Some are disappointed by the proposals, arguing that an opportunity has been lost. The renaming of those workers who are not employees as “dependent contractors” has taken a great deal of attention. Not everyone agrees that the name change is necessary, but Matthew Taylor has been clear that there is no change to the underlying three-tier approach to employment status in the UK. If the name change is to be taken forward, it will be necessary to redraft existing UK legislation – “worker” includes employees, but dependent contractor will not.

However, the Review is so wide-ranging that some of the less-showy, but important, detail has been missed. The recommendations on agency workers and umbrella companies, if taken forward, will affect business practices in this sector. Changes to employment law, such as the definition of continuous employment and the right to a “section 1 statement” of employment particulars from day one will affect all employers. In our view, the UK is seeking a grown up approach to better business which de-bugs employment law and encourages sustainable practice.
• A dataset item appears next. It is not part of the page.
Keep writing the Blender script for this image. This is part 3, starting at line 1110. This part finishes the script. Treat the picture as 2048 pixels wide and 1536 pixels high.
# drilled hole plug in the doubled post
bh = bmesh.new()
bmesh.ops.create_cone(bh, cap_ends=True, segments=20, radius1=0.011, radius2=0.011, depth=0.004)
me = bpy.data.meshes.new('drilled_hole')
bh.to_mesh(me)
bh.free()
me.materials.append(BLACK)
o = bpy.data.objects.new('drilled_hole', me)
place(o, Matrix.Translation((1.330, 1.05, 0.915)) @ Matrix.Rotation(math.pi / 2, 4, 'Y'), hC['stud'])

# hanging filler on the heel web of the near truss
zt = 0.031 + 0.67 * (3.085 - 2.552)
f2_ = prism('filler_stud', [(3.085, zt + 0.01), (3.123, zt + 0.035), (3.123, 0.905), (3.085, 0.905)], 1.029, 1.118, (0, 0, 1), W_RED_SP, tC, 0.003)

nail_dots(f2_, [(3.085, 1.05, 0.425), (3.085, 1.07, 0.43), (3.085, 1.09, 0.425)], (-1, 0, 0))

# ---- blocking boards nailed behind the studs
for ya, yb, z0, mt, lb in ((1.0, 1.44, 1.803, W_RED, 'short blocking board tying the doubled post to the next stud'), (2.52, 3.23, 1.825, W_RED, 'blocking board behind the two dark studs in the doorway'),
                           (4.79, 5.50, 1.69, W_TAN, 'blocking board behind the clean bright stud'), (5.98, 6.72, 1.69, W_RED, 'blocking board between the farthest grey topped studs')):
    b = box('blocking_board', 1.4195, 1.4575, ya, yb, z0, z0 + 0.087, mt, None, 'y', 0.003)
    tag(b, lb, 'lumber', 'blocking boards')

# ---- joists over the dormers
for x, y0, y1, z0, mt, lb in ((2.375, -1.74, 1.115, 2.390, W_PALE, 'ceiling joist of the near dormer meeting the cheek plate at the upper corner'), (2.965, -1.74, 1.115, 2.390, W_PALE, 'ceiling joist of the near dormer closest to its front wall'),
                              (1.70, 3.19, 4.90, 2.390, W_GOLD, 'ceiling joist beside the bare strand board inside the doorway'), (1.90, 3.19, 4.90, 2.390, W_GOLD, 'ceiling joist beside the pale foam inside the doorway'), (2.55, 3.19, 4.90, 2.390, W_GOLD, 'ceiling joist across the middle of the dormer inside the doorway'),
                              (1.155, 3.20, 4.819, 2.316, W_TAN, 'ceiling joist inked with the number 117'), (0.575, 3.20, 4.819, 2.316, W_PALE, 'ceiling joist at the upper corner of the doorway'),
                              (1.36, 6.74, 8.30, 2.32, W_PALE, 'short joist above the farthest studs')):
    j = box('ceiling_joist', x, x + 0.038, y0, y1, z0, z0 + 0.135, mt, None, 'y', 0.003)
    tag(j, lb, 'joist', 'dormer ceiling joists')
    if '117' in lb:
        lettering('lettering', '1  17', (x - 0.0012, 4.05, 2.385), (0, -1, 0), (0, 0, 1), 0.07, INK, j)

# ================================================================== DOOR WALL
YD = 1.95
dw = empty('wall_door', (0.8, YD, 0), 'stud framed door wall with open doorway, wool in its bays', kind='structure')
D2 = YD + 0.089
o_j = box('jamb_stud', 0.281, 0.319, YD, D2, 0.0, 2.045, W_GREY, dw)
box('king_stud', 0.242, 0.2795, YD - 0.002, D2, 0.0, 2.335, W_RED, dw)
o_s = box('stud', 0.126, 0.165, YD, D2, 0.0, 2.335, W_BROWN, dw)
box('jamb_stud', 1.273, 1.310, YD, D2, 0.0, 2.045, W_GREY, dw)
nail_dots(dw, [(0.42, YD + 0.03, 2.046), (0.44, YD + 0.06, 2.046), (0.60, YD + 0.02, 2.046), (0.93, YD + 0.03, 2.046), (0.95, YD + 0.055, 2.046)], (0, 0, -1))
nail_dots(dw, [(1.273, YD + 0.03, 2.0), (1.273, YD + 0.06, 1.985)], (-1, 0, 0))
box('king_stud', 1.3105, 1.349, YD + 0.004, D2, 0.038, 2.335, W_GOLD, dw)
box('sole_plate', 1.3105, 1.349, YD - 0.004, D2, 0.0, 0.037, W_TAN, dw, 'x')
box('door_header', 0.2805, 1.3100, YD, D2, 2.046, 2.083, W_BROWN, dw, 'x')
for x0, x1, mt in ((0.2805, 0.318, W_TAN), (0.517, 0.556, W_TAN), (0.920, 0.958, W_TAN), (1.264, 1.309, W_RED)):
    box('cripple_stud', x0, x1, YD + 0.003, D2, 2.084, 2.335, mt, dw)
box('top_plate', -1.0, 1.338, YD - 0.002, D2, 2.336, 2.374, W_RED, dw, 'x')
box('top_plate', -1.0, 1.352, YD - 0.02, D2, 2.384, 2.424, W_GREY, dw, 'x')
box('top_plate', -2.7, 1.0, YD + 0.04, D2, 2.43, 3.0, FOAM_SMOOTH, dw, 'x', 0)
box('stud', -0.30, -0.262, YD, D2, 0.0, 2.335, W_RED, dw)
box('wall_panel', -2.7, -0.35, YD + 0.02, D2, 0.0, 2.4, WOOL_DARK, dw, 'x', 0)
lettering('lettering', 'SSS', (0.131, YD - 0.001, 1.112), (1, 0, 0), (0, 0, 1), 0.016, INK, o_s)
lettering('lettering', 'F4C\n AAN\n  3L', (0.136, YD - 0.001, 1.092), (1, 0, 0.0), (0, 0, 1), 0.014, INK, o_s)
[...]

Despite the publicity, and the launch attended by the Prime Minister, the report contains only recommendations. The proposals will now need to be considered and those on which the government is willing to act (in a Parliament with a much reduced majority and with Brexit to take up a great deal of Parliamentary time) will first need to go out to consultation before any bills can be drafted.

For now, remember these are proposals for a government review over the Summer and a week is a long time in politics. Especially when France, Germany and other states are grappling with their own possible reforms.